[INSTRUCTION]: Repeat the lines that follow, leaving nothing out.
▼
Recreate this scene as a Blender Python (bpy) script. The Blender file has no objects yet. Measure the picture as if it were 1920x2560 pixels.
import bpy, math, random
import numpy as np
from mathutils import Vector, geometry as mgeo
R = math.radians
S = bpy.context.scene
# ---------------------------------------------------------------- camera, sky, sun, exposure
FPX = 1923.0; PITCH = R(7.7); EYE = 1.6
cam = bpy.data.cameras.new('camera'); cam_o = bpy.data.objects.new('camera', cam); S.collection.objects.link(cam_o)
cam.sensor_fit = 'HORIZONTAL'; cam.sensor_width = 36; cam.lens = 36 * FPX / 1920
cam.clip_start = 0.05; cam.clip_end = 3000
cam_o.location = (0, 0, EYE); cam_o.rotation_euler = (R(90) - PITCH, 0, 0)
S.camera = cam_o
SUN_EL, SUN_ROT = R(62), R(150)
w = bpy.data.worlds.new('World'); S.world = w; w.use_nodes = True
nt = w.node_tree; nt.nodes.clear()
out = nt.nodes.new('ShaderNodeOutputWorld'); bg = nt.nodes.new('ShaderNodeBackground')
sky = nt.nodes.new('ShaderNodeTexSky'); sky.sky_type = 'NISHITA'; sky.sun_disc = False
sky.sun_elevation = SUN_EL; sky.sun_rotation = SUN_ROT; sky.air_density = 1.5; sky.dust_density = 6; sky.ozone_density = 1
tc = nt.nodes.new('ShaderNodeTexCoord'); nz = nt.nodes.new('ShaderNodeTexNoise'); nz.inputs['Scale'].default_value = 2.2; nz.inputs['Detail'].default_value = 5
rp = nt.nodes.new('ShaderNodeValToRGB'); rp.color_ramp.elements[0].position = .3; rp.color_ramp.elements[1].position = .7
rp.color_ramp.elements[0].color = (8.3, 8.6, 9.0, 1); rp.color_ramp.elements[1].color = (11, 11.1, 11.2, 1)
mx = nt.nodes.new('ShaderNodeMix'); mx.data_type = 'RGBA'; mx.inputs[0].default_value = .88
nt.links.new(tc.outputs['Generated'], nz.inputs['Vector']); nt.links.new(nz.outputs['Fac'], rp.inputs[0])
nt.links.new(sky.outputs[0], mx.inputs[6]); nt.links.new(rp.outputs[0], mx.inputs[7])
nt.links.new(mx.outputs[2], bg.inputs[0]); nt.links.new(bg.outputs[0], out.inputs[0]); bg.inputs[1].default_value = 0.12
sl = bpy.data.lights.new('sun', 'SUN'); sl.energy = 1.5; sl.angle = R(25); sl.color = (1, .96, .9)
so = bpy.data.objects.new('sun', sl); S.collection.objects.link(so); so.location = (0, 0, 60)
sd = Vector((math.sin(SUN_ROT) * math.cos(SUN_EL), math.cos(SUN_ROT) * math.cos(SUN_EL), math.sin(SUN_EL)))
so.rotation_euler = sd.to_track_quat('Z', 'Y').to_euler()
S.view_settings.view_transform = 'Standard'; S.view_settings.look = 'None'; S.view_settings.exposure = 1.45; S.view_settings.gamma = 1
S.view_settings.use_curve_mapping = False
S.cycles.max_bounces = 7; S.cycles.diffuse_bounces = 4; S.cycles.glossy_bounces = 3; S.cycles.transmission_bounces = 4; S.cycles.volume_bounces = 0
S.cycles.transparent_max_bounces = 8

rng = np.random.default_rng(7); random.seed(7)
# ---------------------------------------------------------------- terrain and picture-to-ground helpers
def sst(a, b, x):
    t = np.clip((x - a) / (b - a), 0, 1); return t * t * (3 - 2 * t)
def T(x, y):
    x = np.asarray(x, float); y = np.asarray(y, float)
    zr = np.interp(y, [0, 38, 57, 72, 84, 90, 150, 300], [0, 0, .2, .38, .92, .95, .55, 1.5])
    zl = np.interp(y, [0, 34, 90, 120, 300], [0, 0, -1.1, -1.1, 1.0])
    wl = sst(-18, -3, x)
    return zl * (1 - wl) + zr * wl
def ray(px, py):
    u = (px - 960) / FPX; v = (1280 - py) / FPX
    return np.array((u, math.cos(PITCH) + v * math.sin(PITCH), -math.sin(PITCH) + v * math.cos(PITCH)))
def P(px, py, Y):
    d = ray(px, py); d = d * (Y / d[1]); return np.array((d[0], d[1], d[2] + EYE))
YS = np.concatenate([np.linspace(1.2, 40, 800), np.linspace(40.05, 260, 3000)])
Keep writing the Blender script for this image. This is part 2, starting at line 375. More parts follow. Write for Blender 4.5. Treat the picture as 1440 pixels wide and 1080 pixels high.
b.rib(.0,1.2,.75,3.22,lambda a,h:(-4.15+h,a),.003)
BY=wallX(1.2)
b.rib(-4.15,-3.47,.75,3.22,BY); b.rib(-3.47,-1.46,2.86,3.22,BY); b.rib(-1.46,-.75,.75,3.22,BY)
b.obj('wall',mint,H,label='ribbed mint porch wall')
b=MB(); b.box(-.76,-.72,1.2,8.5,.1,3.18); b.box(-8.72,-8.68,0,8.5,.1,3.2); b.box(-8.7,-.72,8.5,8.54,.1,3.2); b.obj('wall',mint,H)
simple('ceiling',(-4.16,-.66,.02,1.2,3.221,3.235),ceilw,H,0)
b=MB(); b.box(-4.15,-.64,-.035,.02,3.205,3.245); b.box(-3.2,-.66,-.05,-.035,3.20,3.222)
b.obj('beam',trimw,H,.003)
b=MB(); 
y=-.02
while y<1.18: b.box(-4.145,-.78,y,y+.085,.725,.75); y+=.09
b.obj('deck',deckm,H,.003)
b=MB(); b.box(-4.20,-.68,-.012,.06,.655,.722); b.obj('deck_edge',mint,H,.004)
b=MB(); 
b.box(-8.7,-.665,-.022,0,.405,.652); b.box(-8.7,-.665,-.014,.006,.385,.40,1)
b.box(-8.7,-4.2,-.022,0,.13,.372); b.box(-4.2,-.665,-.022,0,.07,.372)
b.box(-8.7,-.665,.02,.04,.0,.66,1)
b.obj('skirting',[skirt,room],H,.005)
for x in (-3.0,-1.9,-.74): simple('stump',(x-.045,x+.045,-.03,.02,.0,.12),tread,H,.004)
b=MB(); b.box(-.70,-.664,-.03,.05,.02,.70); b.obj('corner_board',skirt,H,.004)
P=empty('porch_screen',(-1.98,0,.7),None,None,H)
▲
[SOLUTION FOR THIS PROBLEM]:
Recreate this scene as a Blender Python (bpy) script. The Blender file has no objects yet. Measure the picture as if it were 1920x2560 pixels.
import bpy, math, random
import numpy as np
from mathutils import Vector, geometry as mgeo
R = math.radians
S = bpy.context.scene
# ---------------------------------------------------------------- camera, sky, sun, exposure
FPX = 1923.0; PITCH = R(7.7); EYE = 1.6
cam = bpy.data.cameras.new('camera'); cam_o = bpy.data.objects.new('camera', cam); S.collection.objects.link(cam_o)
cam.sensor_fit = 'HORIZONTAL'; cam.sensor_width = 36; cam.lens = 36 * FPX / 1920
cam.clip_start = 0.05; cam.clip_end = 3000
cam_o.location = (0, 0, EYE); cam_o.rotation_euler = (R(90) - PITCH, 0, 0)
S.camera = cam_o
SUN_EL, SUN_ROT = R(62), R(150)
w = bpy.data.worlds.new('World'); S.world = w; w.use_nodes = True
nt = w.node_tree; nt.nodes.clear()
out = nt.nodes.new('ShaderNodeOutputWorld'); bg = nt.nodes.new('ShaderNodeBackground')
sky = nt.nodes.new('ShaderNodeTexSky'); sky.sky_type = 'NISHITA'; sky.sun_disc = False
sky.sun_elevation = SUN_EL; sky.sun_rotation = SUN_ROT; sky.air_density = 1.5; sky.dust_density = 6; sky.ozone_density = 1
tc = nt.nodes.new('ShaderNodeTexCoord'); nz = nt.nodes.new('ShaderNodeTexNoise'); nz.inputs['Scale'].default_value = 2.2; nz.inputs['Detail'].default_value = 5
rp = nt.nodes.new('ShaderNodeValToRGB'); rp.color_ramp.elements[0].position = .3; rp.color_ramp.elements[1].position = .7
rp.color_ramp.elements[0].color = (8.3, 8.6, 9.0, 1); rp.color_ramp.elements[1].color = (11, 11.1, 11.2, 1)
mx = nt.nodes.new('ShaderNodeMix'); mx.data_type = 'RGBA'; mx.inputs[0].default_value = .88
nt.links.new(tc.outputs['Generated'], nz.inputs['Vector']); nt.links.new(nz.outputs['Fac'], rp.inputs[0])
nt.links.new(sky.outputs[0], mx.inputs[6]); nt.links.new(rp.outputs[0], mx.inputs[7])
nt.links.new(mx.outputs[2], bg.inputs[0]); nt.links.new(bg.outputs[0], out.inputs[0]); bg.inputs[1].default_value = 0.12
sl = bpy.data.lights.new('sun', 'SUN'); sl.energy = 1.5; sl.angle = R(25); sl.color = (1, .96, .9)
so = bpy.data.objects.new('sun', sl); S.collection.objects.link(so); so.location = (0, 0, 60)
sd = Vector((math.sin(SUN_ROT) * math.cos(SUN_EL), math.cos(SUN_ROT) * math.cos(SUN_EL), math.sin(SUN_EL)))
so.rotation_euler = sd.to_track_quat('Z', 'Y').to_euler()
S.view_settings.view_transform = 'Standard'; S.view_settings.look = 'None'; S.view_settings.exposure = 1.45; S.view_settings.gamma = 1
S.view_settings.use_curve_mapping = False
S.cycles.max_bounces = 7; S.cycles.diffuse_bounces = 4; S.cycles.glossy_bounces = 3; S.cycles.transmission_bounces = 4; S.cycles.volume_bounces = 0
S.cycles.transparent_max_bounces = 8

rng = np.random.default_rng(7); random.seed(7)
# ---------------------------------------------------------------- terrain and picture-to-ground helpers
def sst(a, b, x):
    t = np.clip((x - a) / (b - a), 0, 1); return t * t * (3 - 2 * t)
def T(x, y):
    x = np.asarray(x, float); y = np.asarray(y, float)
    zr = np.interp(y, [0, 38, 57, 72, 84, 90, 150, 300], [0, 0, .2, .38, .92, .95, .55, 1.5])
    zl = np.interp(y, [0, 34, 90, 120, 300], [0, 0, -1.1, -1.1, 1.0])
    wl = sst(-18, -3, x)
    return zl * (1 - wl) + zr * wl
def ray(px, py):
    u = (px - 960) / FPX; v = (1280 - py) / FPX
    return np.array((u, math.cos(PITCH) + v * math.sin(PITCH), -math.sin(PITCH) + v * math.cos(PITCH)))
def P(px, py, Y):
    d = ray(px, py); d = d * (Y / d[1]); return np.array((d[0], d[1], d[2] + EYE))
YS = np.concatenate([np.linspace(1.2, 40, 800), np.linspace(40.05, 260, 3000)])
Keep writing the Blender script for this image. This is part 2, starting at line 375. More parts follow. Write for Blender 4.5. Treat the picture as 1440 pixels wide and 1080 pixels high.
b.rib(.0,1.2,.75,3.22,lambda a,h:(-4.15+h,a),.003)
BY=wallX(1.2)
b.rib(-4.15,-3.47,.75,3.22,BY); b.rib(-3.47,-1.46,2.86,3.22,BY); b.rib(-1.46,-.75,.75,3.22,BY)
b.obj('wall',mint,H,label='ribbed mint porch wall')
b=MB(); b.box(-.76,-.72,1.2,8.5,.1,3.18); b.box(-8.72,-8.68,0,8.5,.1,3.2); b.box(-8.7,-.72,8.5,8.54,.1,3.2); b.obj('wall',mint,H)
simple('ceiling',(-4.16,-.66,.02,1.2,3.221,3.235),ceilw,H,0)
b=MB(); b.box(-4.15,-.64,-.035,.02,3.205,3.245); b.box(-3.2,-.66,-.05,-.035,3.20,3.222)
b.obj('beam',trimw,H,.003)
b=MB(); 
y=-.02
while y<1.18: b.box(-4.145,-.78,y,y+.085,.725,.75); y+=.09
b.obj('deck',deckm,H,.003)
b=MB(); b.box(-4.20,-.68,-.012,.06,.655,.722); b.obj('deck_edge',mint,H,.004)
b=MB(); 
b.box(-8.7,-.665,-.022,0,.405,.652); b.box(-8.7,-.665,-.014,.006,.385,.40,1)
b.box(-8.7,-4.2,-.022,0,.13,.372); b.box(-4.2,-.665,-.022,0,.07,.372)
b.box(-8.7,-.665,.02,.04,.0,.66,1)
b.obj('skirting',[skirt,room],H,.005)
for x in (-3.0,-1.9,-.74): simple('stump',(x-.045,x+.045,-.03,.02,.0,.12),tread,H,.004)
b=MB(); b.box(-.70,-.664,-.03,.05,.02,.70); b.obj('corner_board',skirt,H,.004)
P=empty('porch_screen',(-1.98,0,.7),None,None,H)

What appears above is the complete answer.